First, a confession. I have a movie-loving friend who whenever they see a bare bottom on-screen – be it male or female – feels compelled to exclaim “cheeky!” aloud as if they were in a particularly fruity episode of Hi-de-Hi! You might think I could safely chaperone this friend to a matinee of Emma (just the latest Jane Austen screen adaptation and one that, judging by Anya Taylor-Joy’s fetching bonnet on the posters, seems pretty faithful to the source material) without fear of disturbing other patrons. But you’d be wrong. There’d be an involuntary “cheeky!” within the first 15 minutes, and then another not long after.

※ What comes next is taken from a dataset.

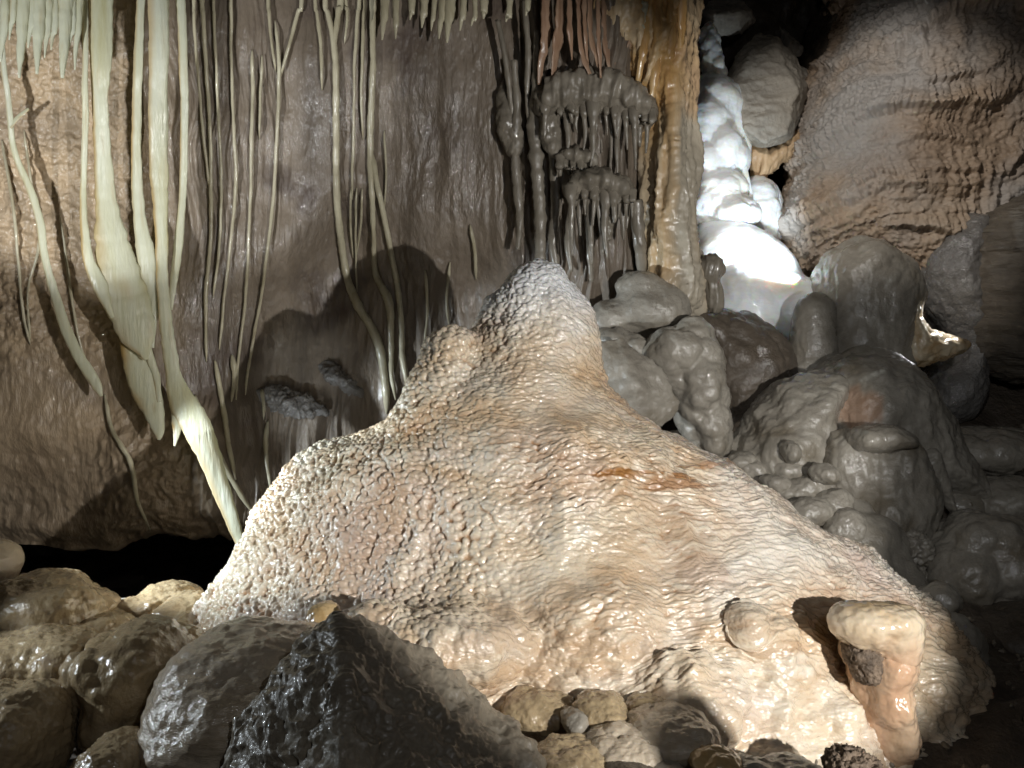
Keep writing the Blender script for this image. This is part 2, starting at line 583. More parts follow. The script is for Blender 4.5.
M['white'] = mat('white_flowstone', [(0.36, (0.74, 0.72, 0.62)), (0.5, (0.84, 0.86, 0.86)), (0.75, (0.88, 0.92, 0.95))], 3.5, (1, 1, 2.0), (0.25, 0.45),
                 ((40, 0.25, 0.01),), sss=0.4, sssr=(0.05,), coat=0.2)
M['tanwall'] = mat('tan_rippled_flowstone', [(0.3, (0.30, 0.215, 0.15)), (0.5, (0.43, 0.32, 0.225)), (0.72, (0.54, 0.43, 0.32))], 1.8, (1, 1, 1.4), (0.45, 0.7),
                   ((45, 0.6, 0.012), (120, 0.4, 0.005)), spots=(1.2, 0.5, 0.64, (0.42, 0.39, 0.36)))
M['block'] = mat('grey_limestone', [(0.3, (0.25, 0.225, 0.19)), (0.55, (0.37, 0.335, 0.28)), (0.75, (0.46, 0.41, 0.34))], 4.0, (1, 1, 1), (0.5, 0.75), ((40, 0.6, 0.012), (140, 0.4, 0.004)))
M['tanflange'] = mat('tan_flowstone_skirt', [(0.3, (0.36, 0.22, 0.11)), (0.6, (0.55, 0.38, 0.22))], 7.0, (1, 1, 0.4), (0.4, 0.6), ((60, 0.5, 0.008),))
M['grey'] = mat('grey_beige_flowstone', [(0.3, (0.22, 0.196, 0.16)), (0.55, (0.33, 0.30, 0.25)), (0.75, (0.42, 0.385, 0.325))], 3.4, (1, 1, 1), (0.2, 0.45),
                ((30, 0.4, 0.012), (140, 0.55, 0.004)), coat=0.4, attr='pink', attr_col=(0.46, 0.27, 0.17), spots=(6, 0.54, 0.70, (0.20, 0.17, 0.125)))
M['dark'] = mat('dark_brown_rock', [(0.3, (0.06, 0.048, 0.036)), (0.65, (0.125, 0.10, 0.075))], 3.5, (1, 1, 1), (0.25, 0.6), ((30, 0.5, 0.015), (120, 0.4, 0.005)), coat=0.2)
M['boulder'] = mat('wet_brown_flowstone', [(0.3, (0.27, 0.195, 0.11)), (0.52, (0.42, 0.32, 0.19)), (0.75, (0.52, 0.42, 0.28))], 3.0, (1, 1, 1), (0.14, 0.36),
                   ((36, 0.4, 0.012), (130, 0.55, 0.004)), coat=0.6, sss=0.08, sssr=(0.02,), spots=(11, 0.56, 0.72, (0.23, 0.17, 0.11)))
M['pale'] = mat('pale_flowstone_boulder', [(0.3, (0.42, 0.34, 0.24)), (0.55, (0.55, 0.46, 0.35)), (0.75, (0.64, 0.56, 0.44))], 2.2, (0.7, 1, 3.4), (0.16, 0.4),
                ((22, 0.35, 0.012), (130, 0.5, 0.004)), coat=0.7, sss=0.12, sssr=(0.02,))
M['angular'] = mat('dark_wet_limestone', [(0.3, (0.16, 0.135, 0.10)), (0.55, (0.27, 0.232, 0.175)), (0.78, (0.37, 0.325, 0.25))], 5.0, (1, 1, 1), (0.28, 0.6),
                   ((40, 0.5, 0.012), (110, 0.25, 0.004)), coat=0.25, spots=(7, 0.55, 0.70, (0.20, 0.17, 0.13)))
M['stubcap'] = mat('cream_stub_cap', [(0.3, (0.55, 0.40, 0.24)), (0.6, (0.72, 0.62, 0.47))], 5.0, (1, 1, 1), (0.12, 0.35), ((60, 0.3, 0.006),), sss=0.15, sssr=(0.012,), coat=0.7, attr='orange', attr_col=(0.55, 0.35, 0.22), attr2='top', attr2_col=(0.40, 0.28, 0.14))
M['crumb'] = mat('crumbly_dark_patch', [(0.3, (0.07, 0.05, 0.035)), (0.6, (0.22, 0.16, 0.11))], 30.0, (1, 1, 1), (0.6, 0.8), ((120, 0.9, 0.01),))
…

That is not to say this version of Emma – adapted by Booker-winning Kiwi author Eleanor Catton and directed by veteran US rock photographer Autumn de Wilde – is some sort of gratuitously sexed-up reimagining or scorched-earth reboot. Instead it feels extremely respectful to Austen’s text.
Unlike Greta Gerwig’s lightly remixed Little Women, there is no tinkering with the timeline: Austen’s linear structure of an eventful year of matchmaking in the country hamlet of Highbury is retained, with the turning of the seasons tracked via Laura Ashley-ready title cards. The dialogue, refracted through the circuitous maze of 19th-century social mores, remains poised and elegant.
Anya Taylor-Joy’s luminous eyes scan and assess targets like a romantic Terminator
Emma Woodhouse (the excellent Taylor-Joy, whose luminous eyes scan and assess targets like a romantic Terminator) is still a self-assured young meddler. She is introduced symbolically picking the right blooms for a bouquet before embarking on a campaign of rampant cupidity as she seeks to slot Highbury’s singletons into her grand design.
As the worldly family friend who despairs over her schemes, the musician and actor Johnny Flynn brings a moral authority and some damn fine britches as Mr Knightley. And as Miss Harris, the ingénue adopted as Emma’s pet project, Mia Goth projects a heartbreaking vulnerability at odds with her mentor’s confident calculus.
Elsewhere, the cast is smartly populated by actors with deft comic timing: Bill Nighy as Emma’s hypochondriac father Mr Woodhouse, The Crown’s current Prince Charles Josh O’Connor as social-climbing drip Mr Elton and Miranda Hart as the kind-hearted but prattling Miss Bates.